#### EXERCISE INPUT
***
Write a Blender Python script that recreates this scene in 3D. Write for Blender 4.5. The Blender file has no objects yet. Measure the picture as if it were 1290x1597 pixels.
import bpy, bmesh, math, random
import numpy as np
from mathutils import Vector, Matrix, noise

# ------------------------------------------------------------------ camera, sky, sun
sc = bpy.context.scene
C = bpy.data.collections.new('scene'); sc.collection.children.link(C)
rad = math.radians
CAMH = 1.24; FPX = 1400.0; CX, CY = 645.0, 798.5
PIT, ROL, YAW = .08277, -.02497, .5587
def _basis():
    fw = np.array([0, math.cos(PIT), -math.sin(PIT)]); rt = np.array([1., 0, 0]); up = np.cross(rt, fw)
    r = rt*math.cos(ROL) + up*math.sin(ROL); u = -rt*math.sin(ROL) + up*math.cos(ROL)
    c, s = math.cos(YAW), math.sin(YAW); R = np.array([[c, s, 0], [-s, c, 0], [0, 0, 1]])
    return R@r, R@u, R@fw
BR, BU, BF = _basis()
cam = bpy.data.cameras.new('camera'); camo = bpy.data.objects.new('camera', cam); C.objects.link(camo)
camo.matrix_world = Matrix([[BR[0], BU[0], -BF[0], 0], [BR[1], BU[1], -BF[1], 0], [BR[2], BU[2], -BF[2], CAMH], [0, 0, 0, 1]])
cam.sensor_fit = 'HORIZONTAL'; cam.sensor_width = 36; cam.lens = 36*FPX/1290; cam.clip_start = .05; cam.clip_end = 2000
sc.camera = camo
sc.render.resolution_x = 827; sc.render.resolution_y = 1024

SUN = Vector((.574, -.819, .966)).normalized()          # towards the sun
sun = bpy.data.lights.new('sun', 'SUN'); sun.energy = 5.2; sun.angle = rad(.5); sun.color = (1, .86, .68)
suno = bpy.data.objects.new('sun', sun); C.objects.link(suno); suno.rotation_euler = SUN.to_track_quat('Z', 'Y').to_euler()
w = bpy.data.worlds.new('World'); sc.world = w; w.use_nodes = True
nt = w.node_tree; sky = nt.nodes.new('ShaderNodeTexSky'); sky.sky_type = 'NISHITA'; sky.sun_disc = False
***
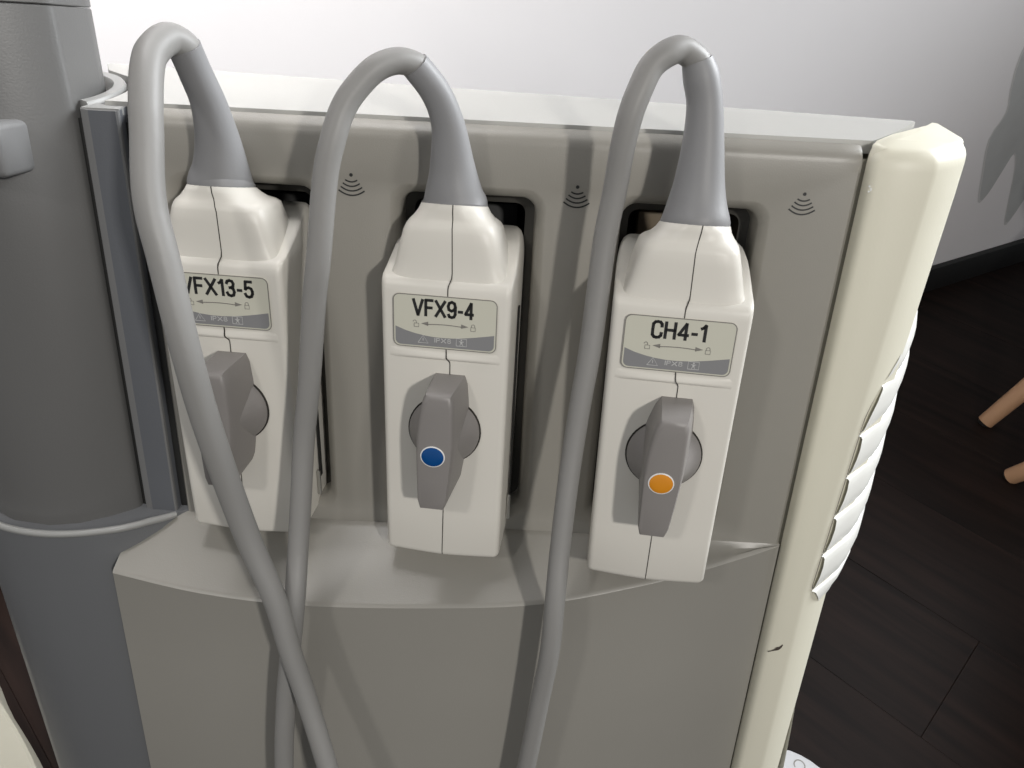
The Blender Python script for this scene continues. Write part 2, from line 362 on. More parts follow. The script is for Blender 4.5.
***
#### STATED PROBLEM
Everything from the line containing "Write a Blender" down to the line containing "from mathutils import Vector, Matrix, noise" should be retyped exactly, both lines included, and nothing more.

#### OUTPUT OF THE TASK
Write a Blender Python script that recreates this scene in 3D. Write for Blender 4.5. The Blender file has no objects yet. Measure the picture as if it were 1290x1597 pixels.
import bpy, bmesh, math, random
import numpy as np
from mathutils import Vector, Matrix, noise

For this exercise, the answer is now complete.